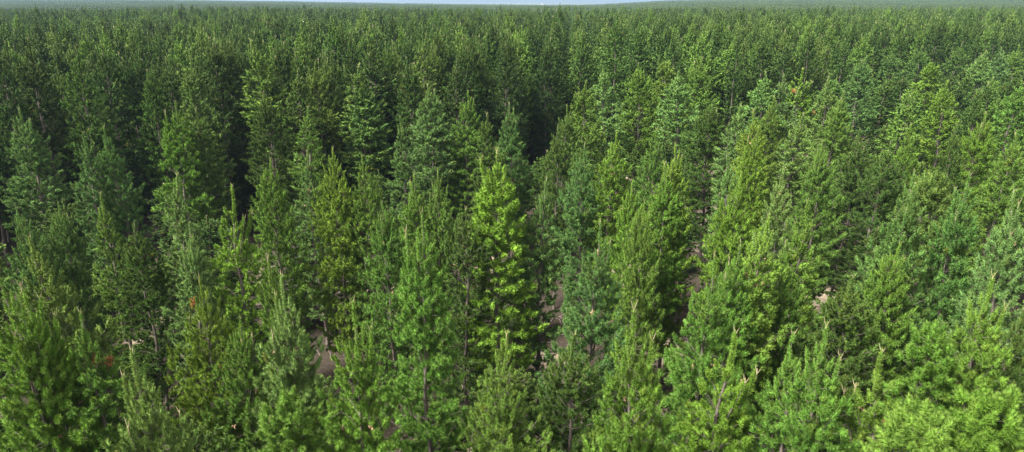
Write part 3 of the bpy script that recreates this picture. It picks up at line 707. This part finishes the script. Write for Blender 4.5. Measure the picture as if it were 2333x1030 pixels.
# ------------------------------------------------------------------ bare grey trees in the dip
def bare_tree(x, y, h, seed, label):
    rng = np.random.default_rng(seed); t = Acc(); c = Acc(); z0 = float(terrain(x, y))
    t.add(tube([[0, 0, 0], [.1, 0, h * .3], [0, .1, h * .6]], [.3, .22, .1], 6))
    for k in range(220):
        a, e = rng.uniform(0, 6.28), rng.uniform(.3, 1.4); L = h * rng.uniform(.25, .48); z = h * rng.uniform(.25, .62)
        d = np.array([math.cos(a) * math.cos(e), math.sin(a) * math.cos(e), math.sin(e)])
        p = np.array([0, 0, z]); c.add(tube([p, p + d * L * .6, p + d * L + rng.normal(0, .5, 3)], [.12, .09, .05], 3))
    r = link("bare_tree", None); r.location = (x, y, z0); tag(r, label, 'bare tree', 'bare grey trees in the dip')
    link("trunk", t.mesh("bare_trunk", M_GREY), r); link("crown", c.mesh("bare_crown", M_GREY), r)
bare_tree(9, 402, 17, 1, 'leftmost grey leafless tree rising behind the plantation near the skyline')
bare_tree(15.5, 400, 18, 2, 'middle and tallest grey leafless tree rising behind the plantation near the skyline')
bare_tree(23, 404, 17, 3, 'rightmost grey leafless tree rising behind the plantation near the skyline')

# ------------------------------------------------------------------ sheds of the far town
def shed(x, y, wd, hh, dp, label):
    z = float(terrain(x, y)); r = link("warehouse", None); r.location = (x, y, z); tag(r, label, 'warehouse', 'pale sheds of the far town')
    b = np.array([[-wd/2, 0, 0], [wd/2, 0, 0], [wd/2, dp, 0], [-wd/2, dp, 0], [-wd/2, 0, hh], [wd/2, 0, hh], [wd/2, dp, hh], [-wd/2, dp, hh]])
    q = np.array([[0, 1, 5, 4], [1, 2, 6, 5], [2, 3, 7, 6], [3, 0, 4, 7]])
    link("wall", mesh_from("shed_wall", b, [q], [M_WHITE]), r)
    e = 1.; hr = hh + wd * .06
    v = np.array([[-wd/2-e, -e, hh], [0, -e, hr], [wd/2+e, -e, hh], [-wd/2-e, dp+e, hh], [0, dp+e, hr], [wd/2+e, dp+e, hh], [-wd/2-e, -e, hh+.5], [0, -e, hr+.5], [wd/2+e, -e, hh+.5], [-wd/2-e, dp+e, hh+.5], [0, dp+e, hr+.5], [wd/2+e, dp+e, hh+.5]])
    q = np.array([[6, 7, 10, 9], [7, 8, 11, 10], [0, 3, 4, 1], [1, 4, 5, 2], [0, 1, 7, 6], [1, 2, 8, 7], [3, 9, 10, 4], [4, 10, 11, 5], [0, 6, 9, 3], [2, 5, 11, 8]])
    link("roof", mesh_from("shed_roof", v, [q], [M_ROOF]), r)
for i, (px, y, wd, hh) in enumerate([(-.062, 4300, 30, 9), (-.047, 4450, 20, 7), (-.031, 4200, 12, 10), (-.020, 4500, 24, 8), (-.004, 4250, 18, 11), (.012, 4550, 46, 9), (.026, 4400, 14, 8), (.044, 4350, 26, 11)]):
    shed(px * y, y, wd, hh, 30, ['leftmost pale shed', 'second pale shed from the left', 'third pale shed from the left', 'fourth pale shed from the left', 'fourth pale shed from the right',
         'third and widest pale shed from the right', 'second pale shed from the right', 'rightmost pale shed'][i] + ' of the far town at the skyline')

# ------------------------------------------------------------------ air
def haze():
    x, y0, y1, z0, z1 = 9900, -600, 9900, -40, 34
    v = np.array([[a, b, c] for c in (z0, z1) for b in (y0, y1) for a in (-x, x)])
    q = np.array([[0, 2, 3, 1], [4, 5, 7, 6], [0, 1, 5, 4], [2, 6, 7, 3], [0, 4, 6, 2], [1, 3, 7, 5]])
    m, t, out = new_mat("pale_air"); p = N(t, "ShaderNodeVolumePrincipled")
    p.inputs['Color'].default_value = (.42, .58, .78, 1); p.inputs['Density'].default_value = .00022; p.inputs['Anisotropy'].default_value = .2
    t.links.new(p.outputs[0], out.inputs['Volume'])
    o = link("haze", mesh_from("haze", v, [q], [m])); tag(o, 'pale haze in the air over the forest', None, None, 'stuff')
if HAZE: haze()
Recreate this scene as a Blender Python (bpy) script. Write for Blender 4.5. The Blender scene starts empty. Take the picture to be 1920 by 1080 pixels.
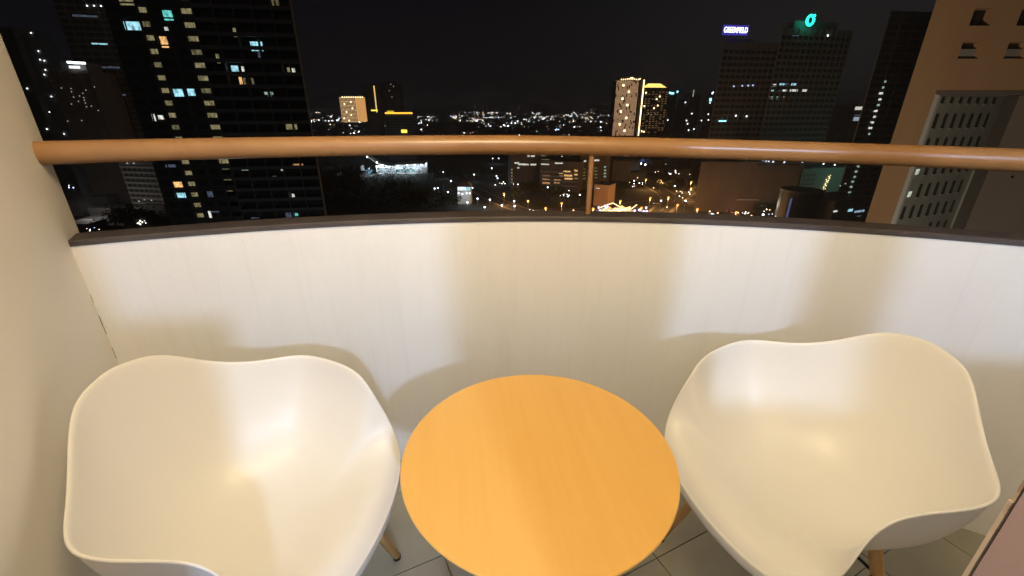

+ + + +

§ WORK TO BE COMPLETED: Select every line where the word "script" occurs.

§ TASK ANSWER:
Write part 3 of the bpy script that recreates this picture. It picks up at line 707. This part finishes the script. Write for Blender 4.5. Measure the picture as if it were 2333x1030 pixels.
Recreate this scene as a Blender Python (bpy) script. Write for Blender 4.5. The Blender scene starts empty. Take the picture to be 1920 by 1080 pixels.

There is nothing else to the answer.